Kural olarak tarafların dilekçeler aşamasının sonuna kadar delillerini göstermeleri mümkündür.  Bu kuralın istisnaları;bir delilin sonradan ileri sürülmesinin yargılamayı geciktirme amacı taşımadığı veya süresinde ileri sürülememesinin ilgili tarafın kusurundan kaynaklanmadığı hallerde sonradan delil gösterilmesi, ıslah yoluyla sonradan delil gösterilmesi, karşı tarafın muvafakatiyle sonradan delil gösterilmesi, taraflardan birinin ön inceleme duruşmasına gelmemesi halinde diğer tarafın sonradan delil göstermesi ve fer’i müdahilin delil göstermesi olarak sayılabilir.

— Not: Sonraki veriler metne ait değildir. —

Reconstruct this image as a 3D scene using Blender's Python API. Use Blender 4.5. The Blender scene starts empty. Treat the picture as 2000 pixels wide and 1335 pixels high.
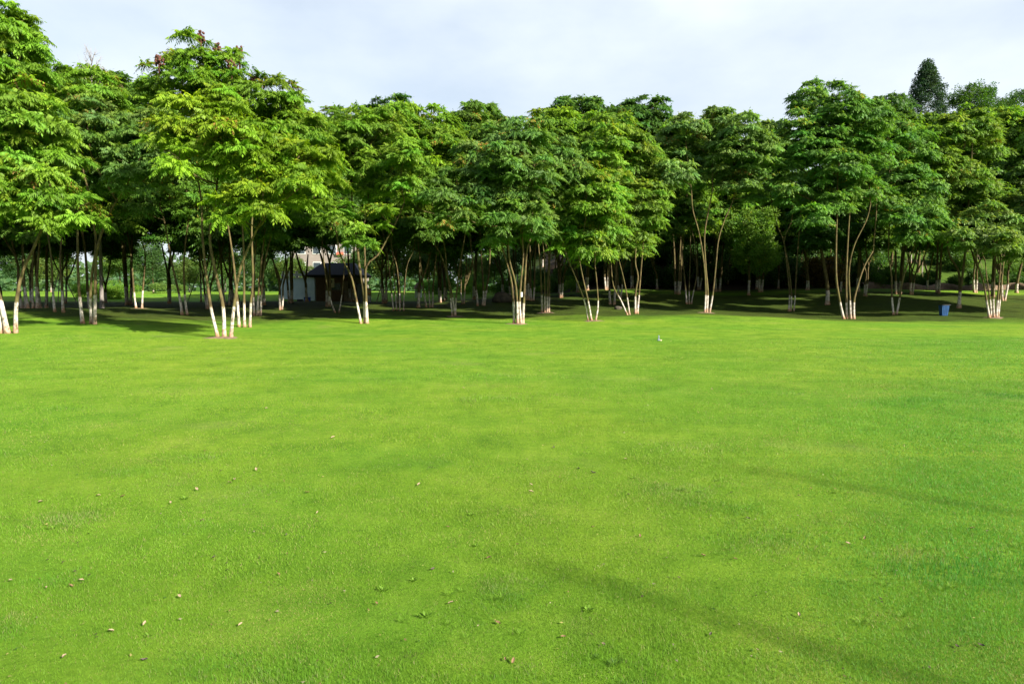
import bpy, math, random
import numpy as np
from mathutils import Vector

scene = bpy.context.scene
col = scene.collection
R = math.radians
rnd = random.Random(7)
rng = np.random.default_rng(7)

# ---------------------------------------------------------------- camera
CAMZ = 1.74
F = 1333.0                      # focal length in photo pixels (2000 wide)
PITCH = math.atan(102.5 / F)
cd = bpy.data.cameras.new("camera")
cd.sensor_width = 36; cd.lens = 24.0
cd.clip_start = 0.1; cd.clip_end = 3000
cam = bpy.data.objects.new("camera", cd); col.objects.link(cam)
cam.location = (0, 0, CAMZ)
cam.rotation_euler = (math.pi / 2 - PITCH, 0, 0)
scene.camera = cam

def at(px, py, D):
    """point at forward distance D (world y) seen at photo pixel (px, py)"""
    u = (px - 1000) / F; v = -(py - 667.5) / F
    c, s = math.cos(PITCH), math.sin(PITCH)
    dy = c + v * s
    dz = v * c - s
    k = D / dy
    return np.array([u * k, D, CAMZ + dz * k])

# ---------------------------------------------------------------- light
SUN_EL = R(31)
SH = np.array([0.79, -0.613]); SH /= np.linalg.norm(SH)
sdir = Vector((SH[0] * math.cos(SUN_EL), SH[1] * math.cos(SUN_EL), math.sin(SUN_EL)))
ld = bpy.data.lights.new("sun", 'SUN'); ld.energy = 5.0; ld.angle = R(0.7); ld.color = (1.0, 0.93, 0.80)
sun = bpy.data.objects.new("sun", ld); col.objects.link(sun)
sun.rotation_euler = sdir.to_track_quat('Z', 'Y').to_euler()
sun.location = (30, -30, 40)

world = bpy.data.worlds.new("World"); scene.world = world; world.use_nodes = True
wn = world.node_tree; wn.nodes.clear()
def wnode(t, **kw):
    n = wn.nodes.new(t)
    for k, v in kw.items(): setattr(n, k, v)
    return n
wo = wnode('ShaderNodeOutputWorld'); bg = wnode('ShaderNodeBackground'); bg.inputs[1].default_value = 0.069
sky = wnode('ShaderNodeTexSky', sky_type='NISHITA', sun_disc=False, sun_elevation=SUN_EL,
            sun_rotation=math.atan2(SH[0], SH[1]), air_density=1.0, dust_density=2.0)
tc = wnode('ShaderNodeTexCoord'); mp = wnode('ShaderNodeMapping'); mp.inputs['Scale'].default_value = (1.0, 1.0, 2.2)
mp.inputs['Location'].default_value = (0.35, 0.1, 0.3)
nz = wnode('ShaderNodeTexNoise'); nz.inputs['Scale'].default_value = 2.4; nz.inputs['Detail'].default_value = 7; nz.inputs['Roughness'].default_value = 0.5
rp = wnode('ShaderNodeValToRGB'); rp.color_ramp.elements[0].position = 0.38; rp.color_ramp.elements[1].position = 0.68
rp.color_ramp.elements[0].color = (0.52, 0.52, 0.52, 1); rp.color_ramp.elements[1].color = (1, 1, 1, 1)
mx = wnode('ShaderNodeMix', data_type='RGBA'); mx.inputs[7].default_value = (5.5, 6.05, 6.6, 1)
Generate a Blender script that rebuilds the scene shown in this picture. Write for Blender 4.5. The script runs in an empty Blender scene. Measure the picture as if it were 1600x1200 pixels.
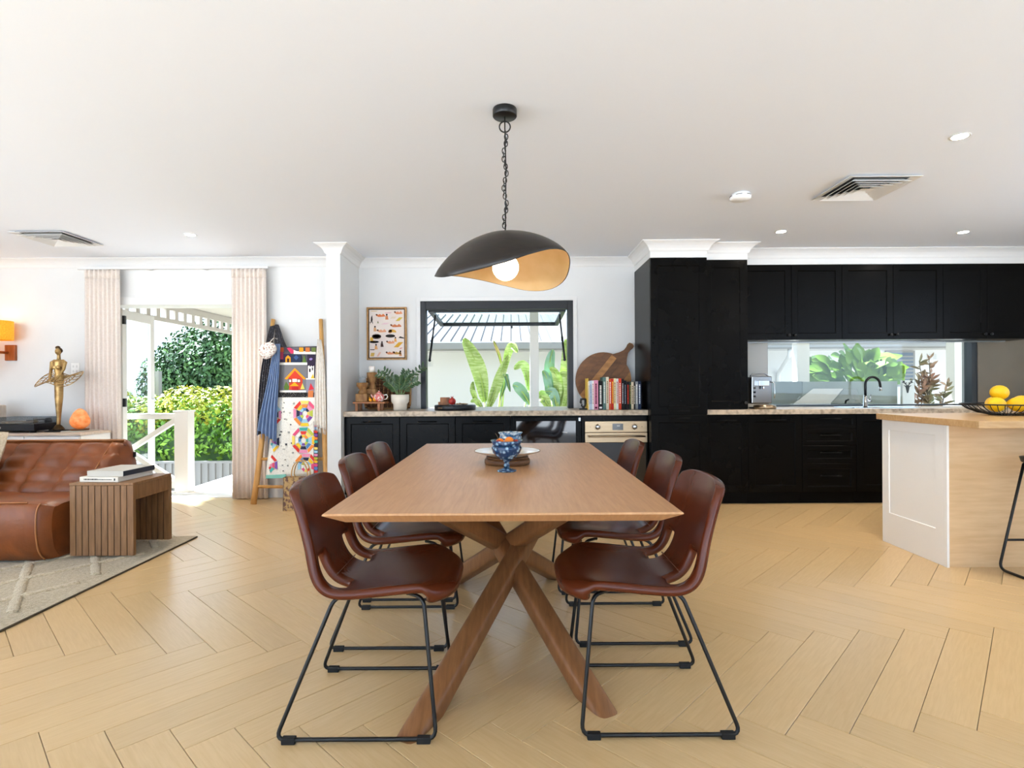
import bpy, bmesh, math, random
from mathutils import Vector, Matrix
R = math.radians
sc = bpy.context.scene
COL = sc.collection
random.seed(7)

# ------------------------------------------------------------------ camera
F, CX, CY, H, ROLL = 865.0, 800.0, 603.0, 1.135, 0.0055
cam = bpy.data.objects.new('camera', bpy.data.cameras.new('camera'))
COL.objects.link(cam)
cam.location = (0, 0, H)
cam.rotation_euler = (math.pi / 2, ROLL, 0)
cam.data.sensor_width = 36.0
cam.data.lens = F * 36.0 / 1600.0
cam.data.shift_y = (CY - 600.0) / 1600.0
cam.data.clip_start = 0.05
sc.camera = cam

# ------------------------------------------------------------------ sky, sun, exposure
world = bpy.data.worlds.new('overcast_sky')
sc.world = world
world.use_nodes = True
_bg = world.node_tree.nodes['Background']
_bg.inputs['Color'].default_value = (0.70, 0.92, 1.22, 1)
_bg.inputs['Strength'].default_value = 1.7
sun_data = bpy.data.lights.new('sun', 'SUN')
sun_data.energy = 24.0
sun_data.angle = R(3)
sun_data.color = (0.86, 0.96, 1.12)
sun = bpy.data.objects.new('sun', sun_data)
sun.rotation_euler = Vector((.5, -.3, -.8)).to_track_quat('-Z', 'Y').to_euler()      # high, from beyond the garden
COL.objects.link(sun)
sc.view_settings.view_transform = 'Standard'
sc.view_settings.look = 'None'
sc.view_settings.gamma = 1.0
sc.view_settings.use_curve_mapping = False
sc.view_settings.exposure = 0.84
sc.cycles.use_denoising = True
sc.cycles.max_bounces = 8
sc.cycles.diffuse_bounces = 5
sc.cycles.glossy_bounces = 4
sc.cycles.transmission_bounces = 8
sc.cycles.transparent_max_bounces = 12
sc.cycles.sample_clamp_indirect = 8.0
sc.cycles.caustics_reflective = False
sc.cycles.caustics_refractive = False

# ------------------------------------------------------------------ measuring helpers
def at(px, py, y):
    """world (x, z) of a photo pixel for something standing at distance y"""
    a = (px - CX) / F * y; b = (CY - py) / F * y
    c, s = math.cos(ROLL), math.sin(ROLL)
    return a * c + b * s, H + (-a * s + b * c)
def X(px, y, py=600): return at(px, py, y)[0]
def Z(py, y, px=800): return at(px, py, y)[1]

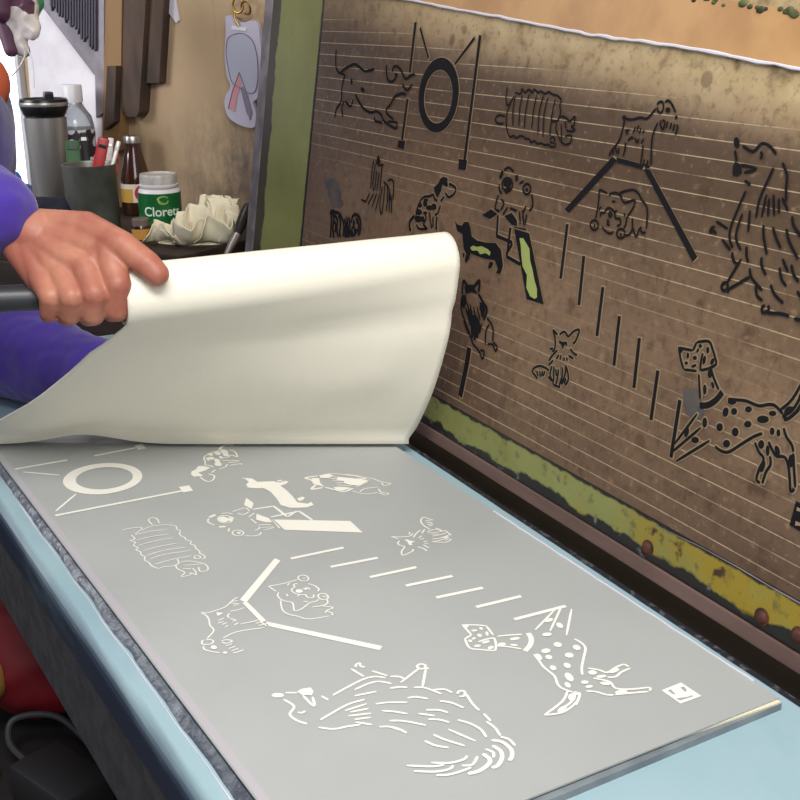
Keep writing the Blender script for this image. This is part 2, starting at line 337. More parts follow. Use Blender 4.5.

HMK’nın 145. maddesi uyarınca taraflar, Kanun’da belirtilen süreden sonra delil gösteremezler. Ancak bir delilin sonradan ileri sürülmesi yargılamayı geciktirme amacı taşımıyorsa veya süresinde ileri sürülememesi ilgili tarafın kusurundan kaynaklanmıyorsa, mahkeme o delilin sonradan gösterilmesine izin verebilir. Anılan madde kapsamında sonradan delil gösterilebilmesi için öncelikle delilin süresinde gösterilememesinin yargılamayı geciktirme amacı taşımıyor olması gerekmektedir. Sonradan delil gösterilmesinin ikinci koşulu ise delilin süresinde ileri sürülememesinin ilgili tarafın kusurundan kaynaklanmıyor olmasıdır.  Madde hükmünde geçen şartlar esasen dürüstlük kuralına aykırı olarak delil gösterilmesini engellemeye yöneliktir.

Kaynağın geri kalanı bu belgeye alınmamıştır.